>> START Information provided

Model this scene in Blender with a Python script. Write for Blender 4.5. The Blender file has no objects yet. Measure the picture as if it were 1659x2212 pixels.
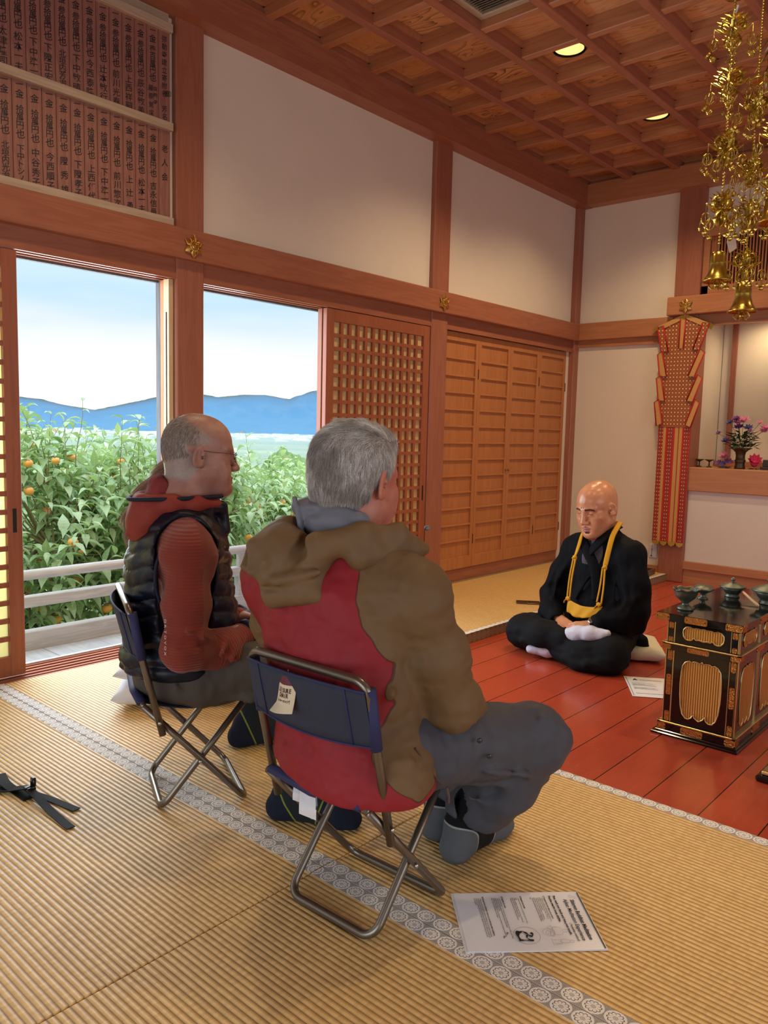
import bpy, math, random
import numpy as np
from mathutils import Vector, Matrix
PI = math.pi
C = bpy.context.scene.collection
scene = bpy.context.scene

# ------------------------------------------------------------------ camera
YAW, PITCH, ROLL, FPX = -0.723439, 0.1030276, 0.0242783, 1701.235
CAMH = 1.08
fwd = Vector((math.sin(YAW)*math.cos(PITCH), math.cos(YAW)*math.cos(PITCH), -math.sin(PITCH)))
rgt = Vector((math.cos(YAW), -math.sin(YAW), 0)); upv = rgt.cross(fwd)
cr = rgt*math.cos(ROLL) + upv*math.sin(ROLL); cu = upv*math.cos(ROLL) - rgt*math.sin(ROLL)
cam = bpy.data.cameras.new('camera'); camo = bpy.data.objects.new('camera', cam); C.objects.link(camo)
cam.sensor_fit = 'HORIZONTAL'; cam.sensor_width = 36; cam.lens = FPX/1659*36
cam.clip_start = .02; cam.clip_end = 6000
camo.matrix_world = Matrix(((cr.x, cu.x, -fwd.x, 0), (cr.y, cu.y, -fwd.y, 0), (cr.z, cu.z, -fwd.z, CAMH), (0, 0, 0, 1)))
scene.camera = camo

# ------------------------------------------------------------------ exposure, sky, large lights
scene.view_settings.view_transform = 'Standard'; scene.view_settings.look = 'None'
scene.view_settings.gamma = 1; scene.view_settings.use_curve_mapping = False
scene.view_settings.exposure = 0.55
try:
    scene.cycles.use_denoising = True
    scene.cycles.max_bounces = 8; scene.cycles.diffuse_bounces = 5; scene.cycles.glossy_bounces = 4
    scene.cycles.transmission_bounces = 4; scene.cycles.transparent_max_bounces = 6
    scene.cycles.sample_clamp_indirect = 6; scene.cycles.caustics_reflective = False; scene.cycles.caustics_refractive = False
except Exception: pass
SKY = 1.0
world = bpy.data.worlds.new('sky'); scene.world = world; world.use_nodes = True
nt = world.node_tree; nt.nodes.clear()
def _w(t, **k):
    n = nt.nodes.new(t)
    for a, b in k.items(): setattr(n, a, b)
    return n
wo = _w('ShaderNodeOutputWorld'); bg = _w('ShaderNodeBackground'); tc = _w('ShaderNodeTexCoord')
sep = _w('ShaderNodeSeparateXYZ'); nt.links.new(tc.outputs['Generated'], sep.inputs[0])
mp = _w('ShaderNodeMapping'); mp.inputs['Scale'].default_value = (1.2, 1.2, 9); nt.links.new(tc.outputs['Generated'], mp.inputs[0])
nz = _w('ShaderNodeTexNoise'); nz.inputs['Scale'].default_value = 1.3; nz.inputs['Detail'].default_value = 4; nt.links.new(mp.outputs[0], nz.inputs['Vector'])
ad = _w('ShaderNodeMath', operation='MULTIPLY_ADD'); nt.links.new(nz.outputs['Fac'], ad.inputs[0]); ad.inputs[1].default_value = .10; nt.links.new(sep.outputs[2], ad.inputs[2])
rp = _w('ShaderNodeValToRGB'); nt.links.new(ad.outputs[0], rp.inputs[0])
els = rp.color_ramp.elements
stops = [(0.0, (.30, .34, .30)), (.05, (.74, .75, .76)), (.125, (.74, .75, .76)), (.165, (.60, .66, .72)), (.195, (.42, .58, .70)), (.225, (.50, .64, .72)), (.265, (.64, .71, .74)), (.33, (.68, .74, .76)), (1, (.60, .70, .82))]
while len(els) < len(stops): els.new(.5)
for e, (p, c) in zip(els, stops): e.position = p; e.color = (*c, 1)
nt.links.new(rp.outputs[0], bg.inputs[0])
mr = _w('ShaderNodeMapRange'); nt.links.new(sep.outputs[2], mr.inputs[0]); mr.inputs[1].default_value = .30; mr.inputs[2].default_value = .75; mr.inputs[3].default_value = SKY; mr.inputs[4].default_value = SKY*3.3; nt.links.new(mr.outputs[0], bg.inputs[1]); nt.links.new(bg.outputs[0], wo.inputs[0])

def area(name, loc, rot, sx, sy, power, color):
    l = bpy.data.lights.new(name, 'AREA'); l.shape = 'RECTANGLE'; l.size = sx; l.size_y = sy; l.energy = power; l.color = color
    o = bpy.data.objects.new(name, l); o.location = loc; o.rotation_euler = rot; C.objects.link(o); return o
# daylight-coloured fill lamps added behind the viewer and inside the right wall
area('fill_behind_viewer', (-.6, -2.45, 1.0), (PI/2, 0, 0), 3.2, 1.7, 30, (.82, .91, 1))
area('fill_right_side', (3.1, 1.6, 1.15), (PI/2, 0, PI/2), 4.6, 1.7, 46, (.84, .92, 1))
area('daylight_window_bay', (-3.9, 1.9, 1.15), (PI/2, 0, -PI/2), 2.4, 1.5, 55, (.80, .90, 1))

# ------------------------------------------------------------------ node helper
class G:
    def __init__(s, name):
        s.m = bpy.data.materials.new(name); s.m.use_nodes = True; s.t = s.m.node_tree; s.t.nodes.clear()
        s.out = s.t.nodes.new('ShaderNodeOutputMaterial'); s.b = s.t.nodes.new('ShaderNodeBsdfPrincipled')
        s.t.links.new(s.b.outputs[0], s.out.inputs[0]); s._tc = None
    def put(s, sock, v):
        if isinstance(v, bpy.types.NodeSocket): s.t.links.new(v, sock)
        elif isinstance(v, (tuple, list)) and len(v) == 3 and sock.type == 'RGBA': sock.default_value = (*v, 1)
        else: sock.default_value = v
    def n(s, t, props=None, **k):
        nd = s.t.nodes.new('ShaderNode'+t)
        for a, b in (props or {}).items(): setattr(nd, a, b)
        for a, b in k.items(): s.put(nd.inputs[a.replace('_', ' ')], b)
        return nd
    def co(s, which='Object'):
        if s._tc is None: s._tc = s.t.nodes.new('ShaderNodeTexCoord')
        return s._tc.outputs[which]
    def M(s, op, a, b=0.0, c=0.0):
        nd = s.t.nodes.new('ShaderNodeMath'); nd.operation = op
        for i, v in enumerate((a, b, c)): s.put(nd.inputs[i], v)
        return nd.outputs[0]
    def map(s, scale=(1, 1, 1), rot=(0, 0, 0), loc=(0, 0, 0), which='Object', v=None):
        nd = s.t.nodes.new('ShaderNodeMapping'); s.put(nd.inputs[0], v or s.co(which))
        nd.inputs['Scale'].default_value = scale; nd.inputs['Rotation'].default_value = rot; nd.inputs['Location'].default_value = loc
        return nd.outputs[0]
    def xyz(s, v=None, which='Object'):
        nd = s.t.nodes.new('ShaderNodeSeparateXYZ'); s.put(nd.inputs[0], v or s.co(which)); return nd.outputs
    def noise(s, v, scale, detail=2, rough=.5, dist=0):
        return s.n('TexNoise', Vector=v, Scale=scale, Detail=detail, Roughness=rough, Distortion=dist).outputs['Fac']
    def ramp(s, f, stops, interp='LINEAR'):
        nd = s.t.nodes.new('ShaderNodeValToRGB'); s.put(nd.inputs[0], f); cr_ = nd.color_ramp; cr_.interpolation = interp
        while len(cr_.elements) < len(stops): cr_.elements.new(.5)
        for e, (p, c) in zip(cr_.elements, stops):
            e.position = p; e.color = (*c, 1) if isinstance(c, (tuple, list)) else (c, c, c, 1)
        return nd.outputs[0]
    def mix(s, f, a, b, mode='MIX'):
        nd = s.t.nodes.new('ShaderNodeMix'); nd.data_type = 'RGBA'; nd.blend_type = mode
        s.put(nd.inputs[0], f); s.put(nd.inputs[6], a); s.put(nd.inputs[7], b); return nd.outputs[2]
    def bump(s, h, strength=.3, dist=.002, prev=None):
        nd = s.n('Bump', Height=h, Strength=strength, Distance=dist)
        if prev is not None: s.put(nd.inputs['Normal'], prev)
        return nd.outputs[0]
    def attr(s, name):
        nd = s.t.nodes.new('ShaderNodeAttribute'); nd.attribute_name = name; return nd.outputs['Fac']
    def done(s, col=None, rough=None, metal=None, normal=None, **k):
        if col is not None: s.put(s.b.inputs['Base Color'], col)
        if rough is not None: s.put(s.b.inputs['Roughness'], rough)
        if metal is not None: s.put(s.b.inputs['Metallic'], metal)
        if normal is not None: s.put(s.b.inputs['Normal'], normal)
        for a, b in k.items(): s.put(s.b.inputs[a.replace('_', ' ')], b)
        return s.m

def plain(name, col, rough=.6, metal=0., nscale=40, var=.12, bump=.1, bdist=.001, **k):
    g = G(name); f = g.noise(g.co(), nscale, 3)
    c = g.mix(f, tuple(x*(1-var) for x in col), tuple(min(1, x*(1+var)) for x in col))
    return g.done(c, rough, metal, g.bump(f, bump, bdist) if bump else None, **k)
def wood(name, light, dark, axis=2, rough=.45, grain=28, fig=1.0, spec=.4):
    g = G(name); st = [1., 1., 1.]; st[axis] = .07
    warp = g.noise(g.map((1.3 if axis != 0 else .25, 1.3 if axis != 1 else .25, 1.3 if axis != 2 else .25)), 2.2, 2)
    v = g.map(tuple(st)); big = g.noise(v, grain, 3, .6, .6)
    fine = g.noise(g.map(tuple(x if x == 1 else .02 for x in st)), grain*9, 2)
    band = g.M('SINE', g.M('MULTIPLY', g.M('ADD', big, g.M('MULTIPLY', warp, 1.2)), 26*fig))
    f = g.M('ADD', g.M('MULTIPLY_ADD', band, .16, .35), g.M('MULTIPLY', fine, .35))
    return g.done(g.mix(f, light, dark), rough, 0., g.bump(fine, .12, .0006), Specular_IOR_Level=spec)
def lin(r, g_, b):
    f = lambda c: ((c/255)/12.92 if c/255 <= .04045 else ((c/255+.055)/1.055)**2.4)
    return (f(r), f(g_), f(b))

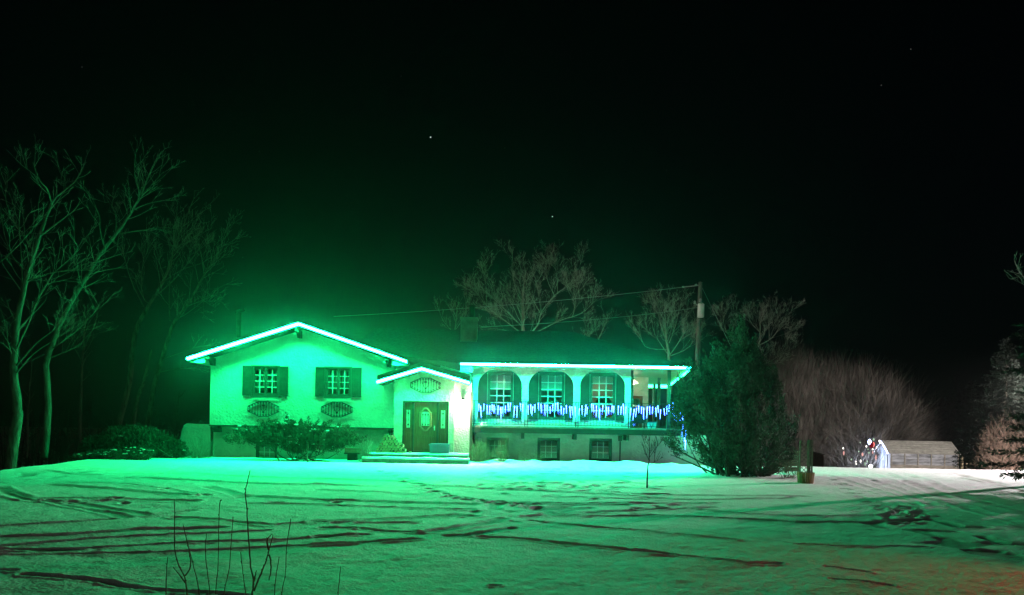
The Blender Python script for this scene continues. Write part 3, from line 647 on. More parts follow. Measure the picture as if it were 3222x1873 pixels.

>> END Information provided

Task goal:
Scan the records above for the string "this", then report every line that contains it.

Full output:
Model this scene in Blender with a Python script. Write for Blender 4.5. The Blender file has no objects yet. Measure the picture as if it were 1659x2212 pixels.
The Blender Python script for this scene continues. Write part 3, from line 647 on. More parts follow. Measure the picture as if it were 3222x1873 pixels.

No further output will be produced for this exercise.